### Task description
Up to and including the line containing "scene.camera = cam", please reproduce the lines of the listing below, starting from the top.
** Begin Collected data **
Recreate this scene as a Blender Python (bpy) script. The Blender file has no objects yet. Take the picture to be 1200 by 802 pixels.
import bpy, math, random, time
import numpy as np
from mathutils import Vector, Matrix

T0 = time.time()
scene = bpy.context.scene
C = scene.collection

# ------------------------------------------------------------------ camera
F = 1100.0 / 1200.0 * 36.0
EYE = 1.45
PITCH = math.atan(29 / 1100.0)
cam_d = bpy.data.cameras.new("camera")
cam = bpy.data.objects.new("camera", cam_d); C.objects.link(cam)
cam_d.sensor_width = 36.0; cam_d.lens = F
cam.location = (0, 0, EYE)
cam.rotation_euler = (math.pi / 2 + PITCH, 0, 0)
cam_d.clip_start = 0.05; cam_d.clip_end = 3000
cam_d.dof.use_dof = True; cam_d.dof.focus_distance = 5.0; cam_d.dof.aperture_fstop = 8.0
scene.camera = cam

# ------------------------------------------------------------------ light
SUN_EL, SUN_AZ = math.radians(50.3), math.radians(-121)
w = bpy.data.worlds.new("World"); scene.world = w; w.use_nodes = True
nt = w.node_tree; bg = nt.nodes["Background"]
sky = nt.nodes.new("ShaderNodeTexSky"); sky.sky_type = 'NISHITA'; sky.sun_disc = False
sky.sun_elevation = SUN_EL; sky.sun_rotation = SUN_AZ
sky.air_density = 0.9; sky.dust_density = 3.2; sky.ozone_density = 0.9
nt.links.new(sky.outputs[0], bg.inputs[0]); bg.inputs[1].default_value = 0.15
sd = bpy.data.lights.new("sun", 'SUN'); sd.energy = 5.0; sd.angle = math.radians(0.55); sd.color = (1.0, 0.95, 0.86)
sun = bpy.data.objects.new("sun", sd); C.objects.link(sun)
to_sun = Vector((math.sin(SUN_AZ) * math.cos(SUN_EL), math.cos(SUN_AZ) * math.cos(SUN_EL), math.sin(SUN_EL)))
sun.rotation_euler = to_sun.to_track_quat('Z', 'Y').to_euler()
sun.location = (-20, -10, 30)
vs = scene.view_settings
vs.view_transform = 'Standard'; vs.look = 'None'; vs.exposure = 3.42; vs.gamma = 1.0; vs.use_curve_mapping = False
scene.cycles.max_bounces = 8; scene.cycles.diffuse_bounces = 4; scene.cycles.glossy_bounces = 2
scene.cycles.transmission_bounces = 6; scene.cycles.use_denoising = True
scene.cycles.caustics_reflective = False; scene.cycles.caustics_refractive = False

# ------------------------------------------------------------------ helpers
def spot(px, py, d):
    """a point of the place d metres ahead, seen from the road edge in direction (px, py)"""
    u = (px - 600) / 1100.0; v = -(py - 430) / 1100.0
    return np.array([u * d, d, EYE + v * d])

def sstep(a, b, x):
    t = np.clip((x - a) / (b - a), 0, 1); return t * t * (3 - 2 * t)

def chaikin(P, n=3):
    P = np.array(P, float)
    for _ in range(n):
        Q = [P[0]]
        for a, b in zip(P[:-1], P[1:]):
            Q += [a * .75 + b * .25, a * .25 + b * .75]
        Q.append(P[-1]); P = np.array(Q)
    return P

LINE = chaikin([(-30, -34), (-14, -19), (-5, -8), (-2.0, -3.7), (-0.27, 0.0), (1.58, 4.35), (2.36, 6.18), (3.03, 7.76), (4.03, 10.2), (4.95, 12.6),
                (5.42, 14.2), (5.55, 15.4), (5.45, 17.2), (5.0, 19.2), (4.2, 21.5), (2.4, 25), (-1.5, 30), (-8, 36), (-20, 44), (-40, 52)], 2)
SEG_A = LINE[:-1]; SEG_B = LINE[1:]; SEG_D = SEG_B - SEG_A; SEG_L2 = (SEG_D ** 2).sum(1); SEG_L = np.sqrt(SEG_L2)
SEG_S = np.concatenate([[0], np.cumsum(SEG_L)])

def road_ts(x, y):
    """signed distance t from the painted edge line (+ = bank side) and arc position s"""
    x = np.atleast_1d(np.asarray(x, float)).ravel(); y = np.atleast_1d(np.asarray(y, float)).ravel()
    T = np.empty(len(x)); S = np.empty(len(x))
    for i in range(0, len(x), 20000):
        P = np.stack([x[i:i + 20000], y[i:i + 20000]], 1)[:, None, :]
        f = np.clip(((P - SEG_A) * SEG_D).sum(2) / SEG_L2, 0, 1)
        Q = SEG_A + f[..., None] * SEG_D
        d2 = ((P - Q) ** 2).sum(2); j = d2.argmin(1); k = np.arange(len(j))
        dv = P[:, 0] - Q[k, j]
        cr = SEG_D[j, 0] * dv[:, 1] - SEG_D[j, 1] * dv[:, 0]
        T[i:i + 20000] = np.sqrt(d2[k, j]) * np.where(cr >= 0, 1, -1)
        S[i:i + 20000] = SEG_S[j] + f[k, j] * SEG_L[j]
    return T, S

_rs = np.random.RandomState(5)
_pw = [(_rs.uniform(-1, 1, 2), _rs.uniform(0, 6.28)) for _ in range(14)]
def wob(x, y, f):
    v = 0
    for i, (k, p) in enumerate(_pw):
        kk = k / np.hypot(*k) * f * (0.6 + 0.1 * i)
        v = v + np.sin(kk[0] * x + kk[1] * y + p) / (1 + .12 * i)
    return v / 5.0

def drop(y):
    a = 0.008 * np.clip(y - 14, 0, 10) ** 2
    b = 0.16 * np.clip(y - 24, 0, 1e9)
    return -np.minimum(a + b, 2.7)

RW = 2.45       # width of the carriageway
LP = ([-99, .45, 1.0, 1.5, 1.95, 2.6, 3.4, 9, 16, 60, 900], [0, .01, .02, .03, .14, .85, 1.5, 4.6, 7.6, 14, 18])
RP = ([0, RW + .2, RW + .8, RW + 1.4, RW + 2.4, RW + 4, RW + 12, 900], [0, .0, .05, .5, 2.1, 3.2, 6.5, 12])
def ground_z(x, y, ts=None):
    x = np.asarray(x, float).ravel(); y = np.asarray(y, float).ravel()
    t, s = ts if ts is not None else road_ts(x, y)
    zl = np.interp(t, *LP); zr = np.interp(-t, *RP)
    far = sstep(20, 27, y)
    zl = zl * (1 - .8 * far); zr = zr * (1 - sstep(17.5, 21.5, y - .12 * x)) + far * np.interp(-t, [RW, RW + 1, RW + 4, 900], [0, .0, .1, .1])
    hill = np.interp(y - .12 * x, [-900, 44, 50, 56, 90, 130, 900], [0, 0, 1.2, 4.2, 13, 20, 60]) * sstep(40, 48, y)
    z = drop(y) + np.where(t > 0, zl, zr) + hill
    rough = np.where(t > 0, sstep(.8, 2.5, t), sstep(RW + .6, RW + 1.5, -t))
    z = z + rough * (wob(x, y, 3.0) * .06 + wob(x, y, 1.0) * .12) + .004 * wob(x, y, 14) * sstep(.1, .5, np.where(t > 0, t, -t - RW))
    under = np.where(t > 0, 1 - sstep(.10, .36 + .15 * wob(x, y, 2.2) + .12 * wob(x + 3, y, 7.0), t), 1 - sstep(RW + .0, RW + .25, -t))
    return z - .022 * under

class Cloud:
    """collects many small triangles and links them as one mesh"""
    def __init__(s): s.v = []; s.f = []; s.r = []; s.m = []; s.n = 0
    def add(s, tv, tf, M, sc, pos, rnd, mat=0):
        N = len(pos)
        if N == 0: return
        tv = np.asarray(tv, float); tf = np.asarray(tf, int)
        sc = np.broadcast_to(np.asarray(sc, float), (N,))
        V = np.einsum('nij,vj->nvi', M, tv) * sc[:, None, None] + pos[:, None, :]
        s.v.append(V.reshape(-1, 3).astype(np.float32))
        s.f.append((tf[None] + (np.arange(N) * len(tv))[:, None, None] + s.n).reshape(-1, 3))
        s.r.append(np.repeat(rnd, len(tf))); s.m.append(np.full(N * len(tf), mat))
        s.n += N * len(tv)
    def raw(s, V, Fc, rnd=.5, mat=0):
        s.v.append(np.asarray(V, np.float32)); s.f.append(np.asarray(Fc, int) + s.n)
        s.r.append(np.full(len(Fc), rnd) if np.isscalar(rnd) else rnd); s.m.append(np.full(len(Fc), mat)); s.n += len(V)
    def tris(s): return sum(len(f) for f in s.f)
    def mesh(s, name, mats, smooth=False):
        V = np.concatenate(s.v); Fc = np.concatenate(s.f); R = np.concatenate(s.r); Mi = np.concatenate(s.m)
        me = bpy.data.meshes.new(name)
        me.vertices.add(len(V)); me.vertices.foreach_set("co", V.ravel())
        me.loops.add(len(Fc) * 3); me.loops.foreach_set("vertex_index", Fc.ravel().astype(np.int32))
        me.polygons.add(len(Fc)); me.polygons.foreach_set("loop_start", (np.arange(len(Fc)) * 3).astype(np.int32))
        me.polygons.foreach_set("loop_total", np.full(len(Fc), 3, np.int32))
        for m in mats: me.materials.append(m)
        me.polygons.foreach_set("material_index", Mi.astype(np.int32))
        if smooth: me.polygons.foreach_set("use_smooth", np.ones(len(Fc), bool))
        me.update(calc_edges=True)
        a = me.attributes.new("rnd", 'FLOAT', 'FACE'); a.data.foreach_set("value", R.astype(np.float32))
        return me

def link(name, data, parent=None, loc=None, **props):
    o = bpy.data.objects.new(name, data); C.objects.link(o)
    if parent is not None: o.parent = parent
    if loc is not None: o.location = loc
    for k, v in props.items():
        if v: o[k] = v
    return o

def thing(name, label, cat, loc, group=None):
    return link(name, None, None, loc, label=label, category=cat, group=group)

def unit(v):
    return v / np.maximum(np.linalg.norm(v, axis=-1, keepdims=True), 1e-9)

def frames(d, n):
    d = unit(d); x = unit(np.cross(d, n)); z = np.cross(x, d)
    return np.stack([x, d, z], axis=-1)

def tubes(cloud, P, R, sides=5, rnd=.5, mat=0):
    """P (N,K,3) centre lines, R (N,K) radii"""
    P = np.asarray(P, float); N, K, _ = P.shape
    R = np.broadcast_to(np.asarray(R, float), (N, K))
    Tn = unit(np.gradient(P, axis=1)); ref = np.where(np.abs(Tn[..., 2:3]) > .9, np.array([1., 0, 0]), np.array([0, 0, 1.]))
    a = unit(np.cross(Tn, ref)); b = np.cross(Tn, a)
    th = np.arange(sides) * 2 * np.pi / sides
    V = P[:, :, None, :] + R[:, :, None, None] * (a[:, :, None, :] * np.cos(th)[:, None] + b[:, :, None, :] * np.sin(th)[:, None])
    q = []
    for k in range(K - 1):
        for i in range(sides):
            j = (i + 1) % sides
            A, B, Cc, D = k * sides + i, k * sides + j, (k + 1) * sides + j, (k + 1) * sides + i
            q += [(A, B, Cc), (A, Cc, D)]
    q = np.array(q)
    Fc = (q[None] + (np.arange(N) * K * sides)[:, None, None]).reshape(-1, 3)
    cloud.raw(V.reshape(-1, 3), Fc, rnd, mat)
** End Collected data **
### The output
Recreate this scene as a Blender Python (bpy) script. The Blender file has no objects yet. Take the picture to be 1200 by 802 pixels.
import bpy, math, random, time
import numpy as np
from mathutils import Vector, Matrix

T0 = time.time()
scene = bpy.context.scene
C = scene.collection

# ------------------------------------------------------------------ camera
F = 1100.0 / 1200.0 * 36.0
EYE = 1.45
PITCH = math.atan(29 / 1100.0)
cam_d = bpy.data.cameras.new("camera")
cam = bpy.data.objects.new("camera", cam_d); C.objects.link(cam)
cam_d.sensor_width = 36.0; cam_d.lens = F
cam.location = (0, 0, EYE)
cam.rotation_euler = (math.pi / 2 + PITCH, 0, 0)
cam_d.clip_start = 0.05; cam_d.clip_end = 3000
cam_d.dof.use_dof = True; cam_d.dof.focus_distance = 5.0; cam_d.dof.aperture_fstop = 8.0
scene.camera = cam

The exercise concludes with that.